I tre re magi, Sant’Apollinare Nuovo, Ravenna
Nella basilica di Sant’Apollinare Nuovo a Ravenna: “I tre Re Magi” sono rappresentati vestiti con abiti orientali: ricche tuniche, cappello frigio e una sorta di pantaloni che per il tempo dovevano parere ben strani in occidente (sappiamo infatti che risale al Medioevo la cosiddetta “invenzione dei pantaloni”). Ma se volete vedere fra le più belle iconografie dei Magi di tutti i tempi, beh allora dovete andare agli Uffizi! Bisogna ricordare che il tema dell’Adorazione dei Magi fu uno dei più frequenti nell’arte fiorentina del XV secolo, poiché permetteva di inserire episodi marginali e personaggi che celebravano il fasto dei committenti; inoltre ogni anno, per l’Epifania, si svolgeva un corteo che rievocava la Cavalcata evangelica nelle strade cittadine. Qui trovate – tanto per fare alcuni fra gli esempi più noti – l’Adorazione di Gentile da Fabriano (1423), così sfarzosa ed elegante da essere il degno scenario per mettere in luce il committente Palla Strozzi, al tempo il cittadino più facoltoso di Firenze; ma anche quella di Botticelli realizzata nel 1475 per una cappella di Santa Maria Novella dedicata all’Epifania;
Sandro Botticelli, Adorazione dei magi, 1475
quella che Leonardo realizzò per i monaci di San Donato a Scopeto (1481-82), incompiuta eppure ritenuta per molto tempo uno dei maggiori capolavori dell’artista;
Leonardo, Adorazione dei Magi,1481-82
e quella di Durer del 1504, vero e proprio capolavoro di tecnica pittorica, indagine naturalistica e composizione scenica, dove si assiste ad una delle prime rappresentazioni di uno dei tre re con la pelle nera, secondo quella che era l’immagine figurata delle tre razze umane (semiti, camiti, giapeti) e dell’universalità della religione portata dal Cristo.

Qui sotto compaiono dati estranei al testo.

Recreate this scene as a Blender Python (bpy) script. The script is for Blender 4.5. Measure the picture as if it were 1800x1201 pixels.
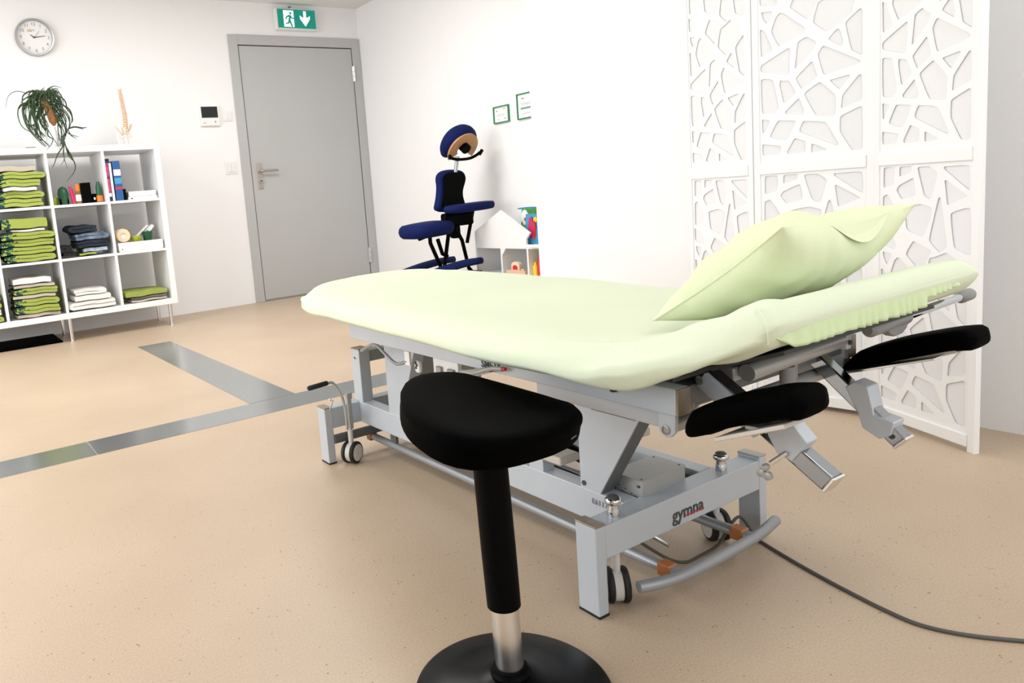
import bpy, bmesh, math, random
from mathutils import Vector, Matrix, noise
for o in list(bpy.data.objects): bpy.data.objects.remove(o)
C = bpy.context.scene.collection
PI = math.pi
V = Vector
rng = random.Random(7)

# ---------------------------------------------------------------- camera, world, lights, exposure
sc = bpy.context.scene
cd = bpy.data.cameras.new('camera'); cam = bpy.data.objects.new('camera', cd); C.objects.link(cam)
cd.sensor_width = 36.0; cd.lens = 26.163; cd.shift_x = 0.12790; cd.shift_y = -0.04293
cd.clip_start = 0.02; cd.clip_end = 100
R_, U_, F_ = V((.84615, -.52594, -.08612)), V((.14389, .06986, .98712)), V((.51315, .84765, -.13479))
mw = Matrix.Identity(4)
for i in range(3):
    mw[i][0] = R_[i]; mw[i][1] = U_[i]; mw[i][2] = -F_[i]
mw[2][3] = 0.77
cam.matrix_world = mw
sc.camera = cam
sc.view_settings.view_transform = 'Standard'; sc.view_settings.look = 'None'
sc.view_settings.gamma = 1.0; sc.view_settings.use_curve_mapping = False
sc.view_settings.exposure = 0.15

w = bpy.data.worlds.new('daylight'); sc.world = w; w.use_nodes = True
w.node_tree.nodes['Background'].inputs[0].default_value = (0.93, 0.97, 1.0, 1)
w.node_tree.nodes['Background'].inputs[1].default_value = 0.7

def area(name, loc, target, sx, sy, power, col=(1, 1, 1)):
    l = bpy.data.lights.new(name, 'AREA'); l.shape = 'RECTANGLE'; l.size = sx; l.size_y = sy
    l.energy = power; l.color = col
    o = bpy.data.objects.new(name, l); C.objects.link(o); o.location = loc
    o.rotation_euler = (V(target) - V(loc)).to_track_quat('-Z', 'Y').to_euler()
    return o
# daylight through the two window walls, and the ceiling lights of the room
area('window_daylight_left', (-2.75, 3.0, 1.35), (0, 3.0, 1.25), 3.6, 1.7, 95, (0.95, 0.98, 1.0))
area('window_daylight_behind', (0.4, -1.95, 1.35), (0.4, 0, 1.2), 3.4, 1.7, 26, (0.97, 0.99, 1.0))
for x, y, pw_ in ((-0.6, 4.0, 31), (1.7, 3.8, 33), (-0.6, 1.6, 11), (1.6, -0.3, 14)):
    area('ceiling_light_lamp', (x, y, 2.33), (x, y, 0), 0.9, 0.9, pw_, (1.0, 0.985, 0.96))

# ---------------------------------------------------------------- materials
def mat(name, col, rough=0.5, metal=0.0, var=0.0, vscale=8.0, bump=0.0, bscale=60.0, coat=0.0, emit=None, estr=0.0, spec=0.5):
    m = bpy.data.materials.new(name); m.use_nodes = True
    nt = m.node_tree; b = nt.nodes['Principled BSDF']
    b.inputs['Base Color'].default_value = (*col, 1)
    b.inputs['Roughness'].default_value = rough; b.inputs['Metallic'].default_value = metal
    b.inputs['Coat Weight'].default_value = coat
    b.inputs['Specular IOR Level'].default_value = spec
    if emit: b.inputs['Emission Color'].default_value = (*emit, 1); b.inputs['Emission Strength'].default_value = estr
    tc = nt.nodes.new('ShaderNodeTexCoord')
    if var > 0:
        n = nt.nodes.new('ShaderNodeTexNoise'); n.inputs['Scale'].default_value = vscale; n.inputs['Detail'].default_value = 4
        nt.links.new(tc.outputs['Object'], n.inputs['Vector'])
        r = nt.nodes.new('ShaderNodeMapRange'); r.inputs['From Min'].default_value = .3; r.inputs['From Max'].default_value = .7
        r.inputs['To Min'].default_value = 1 - var; r.inputs['To Max'].default_value = 1 + var
        nt.links.new(n.outputs['Fac'], r.inputs['Value'])
        mx = nt.nodes.new('ShaderNodeVectorMath'); mx.operation = 'SCALE'; mx.inputs[0].default_value = col
        nt.links.new(r.outputs[0], mx.inputs['Scale']); nt.links.new(mx.outputs[0], b.inputs['Base Color'])
    if bump > 0:
        n = nt.nodes.new('ShaderNodeTexNoise'); n.inputs['Scale'].default_value = bscale; n.inputs['Detail'].default_value = 3
        nt.links.new(tc.outputs['Object'], n.inputs['Vector'])
        bp = nt.nodes.new('ShaderNodeBump'); bp.inputs['Strength'].default_value = bump; bp.inputs['Distance'].default_value = .002
        nt.links.new(n.outputs['Fac'], bp.inputs['Height']); nt.links.new(bp.outputs[0], b.inputs['Normal'])
    return m

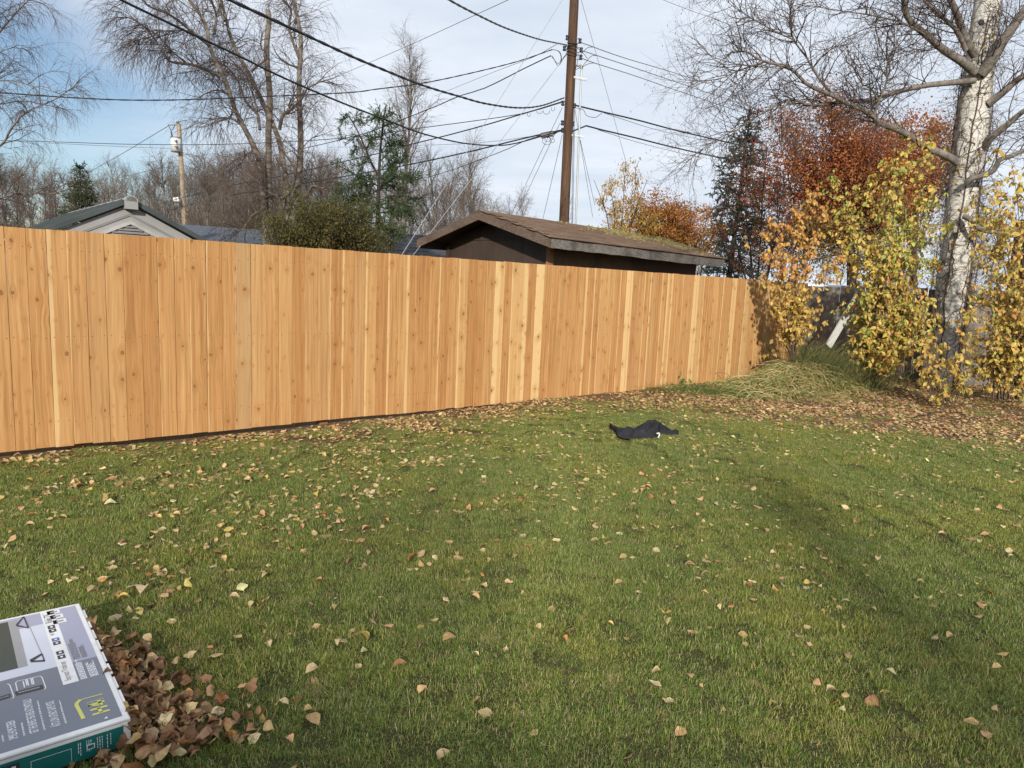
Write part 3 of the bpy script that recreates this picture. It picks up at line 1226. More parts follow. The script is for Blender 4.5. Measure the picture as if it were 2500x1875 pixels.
    ring = [pt(x, -0.09, az - 0.01 + z) for x, z in prof]
    mb.prism(ring, [p + n3 * 0.10 for p in ring])
    mb_obj('ridge_end_cap', mb, wall, root)
    mb = MB()
    prof = [(-0.05, -0.02), (-0.04, 0.016), (-0.01, 0.03), (0.01, 0.03), (0.04, 0.016), (0.05, -0.02)]
    ring = [pt(x, -0.09, az + z - 0.005) for x, z in prof]
    mb.prism(ring, [p + n3 * (depth + 0.2) for p in ring])
    mb_obj('ridge_cap', mb, wall, root)


make_resin_shed()


# ------------------------------------------------------------------ houses beyond
def far_house(name, label, c, ang, lx, ly, eave, rise, roofc, wallc, courses=0.25):
    a = math.radians(ang)
    X = np.array([math.cos(a), math.sin(a), 0])
    Y = np.array([-math.sin(a), math.cos(a), 0])
    Z = np.array([0, 0, 1.])
    c = np.array([c[0], c[1], 0.])
    root = empty(name, tuple(c), label, 'house')
    wm = simple(name + '_wall', wallc, 0.8, 0.1, 3)
    t = NT(name + '_roof')
    n = t.noise(t.pos(), 12, 5, 0.7)
    t.base(t.ramp(n, [(0.3, tuple(x * .75 for x in roofc)), (0.7, tuple(x * 1.25 for x in roofc))])).rough(0.8, 0.3)
    mb = MB()
    ring = [c - X * lx / 2 - Y * ly / 2, c + X * lx / 2 - Y * ly / 2, c + X * lx / 2 + Y * ly / 2, c - X * lx / 2 + Y * ly / 2]
    mb.prism(ring, [p + Z * eave for p in ring])
    mb_obj('wall', mb, wm, root)
    for sx in (-1, 1):
        mb = MB()
        b = c + X * sx * (lx / 2)
        tri = [b - Y * ly / 2 + Z * (eave + .002), b + Y * ly / 2 + Z * (eave + .002), b + Z * (eave + rise)]
        mb.prism(tri, [p - X * sx * 0.1 for p in tri])
        mb_obj('gable', mb, wm, root)
    for sy in (-1, 1):
        mb = MB()
        e = c + Y * sy * (ly / 2 + 0.35) + Z * (eave - 0.35 * rise / (ly / 2) + 0.02)
        r = c + Z * (eave + rise + 0.02)
        ring = [e - X * (lx / 2 + .3), r - X * (lx / 2 + .3), r - X * (lx / 2 + .3) + Z * .07, e - X * (lx / 2 + .3) + Z * .07]
        mb.prism(ring, [p + X * (lx + .6) for p in ring])
        rf = mb_obj('roof', mb, t.mat, root)
        k = 0
        sln = np.linalg.norm(r - e)
        m = MB()
        while k * courses < sln:
            f = k * courses / sln
            p = e * (1 - f) + r * f + Z * (0.074 + 0.002 * sy)
            m.bar(p - X * (lx / 2 + .3), p + X * (lx / 2 + .3), 0.012, 0.02)
            k += 1
        o = mb_obj('shingle_courses', m, t.mat, root)
        o['kind'] = 'stuff'
    for i in (-0.3, 0.3):
        mb = MB()
        p = c + X * lx * i - Y * (ly / 2 + 0.01) + Z * (eave * .6)
        mb.box(p, 1.0, 0.05, 1.0, (X, Y, Z))
        mb_obj('window', mb, M['steeldark'], root)
    return root


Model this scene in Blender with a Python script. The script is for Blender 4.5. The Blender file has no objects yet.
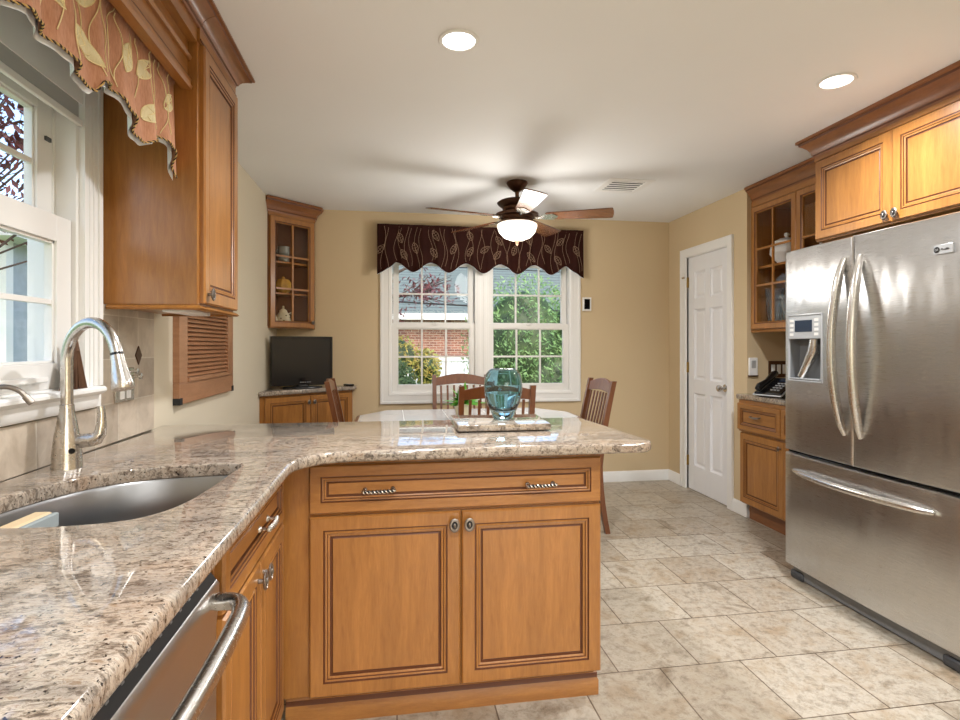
import bpy, bmesh, math, random
from math import sin, cos, pi, radians, sqrt, atan2
from mathutils import Vector, Matrix
random.seed(7)
S = bpy.context.scene
COL = S.collection

# ------------------------------------------------------------------ camera
cam_d = bpy.data.cameras.new('camera')
cam = bpy.data.objects.new('camera', cam_d)
COL.objects.link(cam)
cam.location = (0, 0, 1.245)
cam.rotation_euler = (pi / 2, 0, -0.157)
cam_d.sensor_fit = 'HORIZONTAL'
cam_d.sensor_width = 36.0
cam_d.lens = 36.0 * 552.5 / 960.0
cam_d.shift_y = -14.0 / 960.0
cam_d.clip_start = 0.02
cam_d.clip_end = 200
S.camera = cam

# ------------------------------------------------------------------ world, sun, exposure
world = bpy.data.worlds.new('world')
S.world = world
world.use_nodes = True
wn = world.node_tree
wn.nodes.clear()
wo = wn.nodes.new('ShaderNodeOutputWorld')
wb = wn.nodes.new('ShaderNodeBackground')
sky = wn.nodes.new('ShaderNodeTexSky')
try:
    sky.sky_type = 'NISHITA'
except Exception:
    pass
sky.sun_disc = False
sky.sun_elevation = radians(38)
sky.sun_rotation = radians(160)
sky.air_density = 1.0
sky.dust_density = 2.0
wb.inputs['Strength'].default_value = 0.40
wn.links.new(sky.outputs[0], wb.inputs[0])
wn.links.new(wb.outputs[0], wo.inputs[0])

sun_d = bpy.data.lights.new('sun', 'SUN')
sun_d.energy = 1.3
sun_d.angle = radians(1.5)
sun_d.color = (1, .95, .86)
sun = bpy.data.objects.new('sun', sun_d)
COL.objects.link(sun)
sun.rotation_euler = (radians(48), 0, radians(24))

S.view_settings.view_transform = 'Standard'
S.view_settings.look = 'None'
S.view_settings.exposure = 0.30
S.view_settings.gamma = 1.0
S.view_settings.use_curve_mapping = False
CAN_POWER = 20.0
CAN_COL = (.965, .98, 1.0)
BOWL = 26.0

# ------------------------------------------------------------------ materials
def srgb(r, g, b):
    f = lambda c: (c / 255) / 12.92 if c / 255 <= .04045 else ((c / 255 + .055) / 1.055) ** 2.4
    return (f(r), f(g), f(b), 1)

def base(name, color=(.8, .8, .8, 1), rough=.5, metal=0.0, **kw):
    m = bpy.data.materials.new(name)
    m.use_nodes = True
    n = m.node_tree.nodes
    b = n['Principled BSDF']
    b.inputs['Base Color'].default_value = color
    b.inputs['Roughness'].default_value = rough
    b.inputs['Metallic'].default_value = metal
    for k, v in kw.items():
        b.inputs[k.replace('_', ' ')].default_value = v
    return m, m.node_tree, b

def coords(t, scale=(1, 1, 1), kind='Object', rot=(0, 0, 0)):
    c = t.nodes.new('ShaderNodeTexCoord')
    mp = t.nodes.new('ShaderNodeMapping')
    mp.inputs['Scale'].default_value = scale
    mp.inputs['Rotation'].default_value = rot
    t.links.new(c.outputs[kind], mp.inputs['Vector'])
    return mp.outputs[0]

def noise(t, vec, scale, detail=4, rough=.55, dist=0.0):
    n = t.nodes.new('ShaderNodeTexNoise')
    n.inputs['Scale'].default_value = scale
    n.inputs['Detail'].default_value = detail
    n.inputs['Roughness'].default_value = rough
    n.inputs['Distortion'].default_value = dist
    if vec is not None:
        t.links.new(vec, n.inputs['Vector'])
    return n.outputs['Fac']

def ramp(t, fac, stops, interp='LINEAR'):
    r = t.nodes.new('ShaderNodeValToRGB')
    r.color_ramp.interpolation = interp
    e = r.color_ramp.elements
    while len(e) < len(stops):
        e.new(.5)
    for i, (p, c) in enumerate(stops):
        e[i].position = p
        e[i].color = c
    t.links.new(fac, r.inputs[0])
    return r.outputs[0]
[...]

Albrecht Durer, Adorazione dei Magi,1504, Uffizi
Potremo credere allora – alla luce di questa breve riflessione sulla straordinaria concentrazione di capolavori dedicati ai Magi degli Uffizi – che una stella cometa splenda ancora sopra i tetti di Firenze: esattamente fra ponte Vecchio e piazza della Signoria!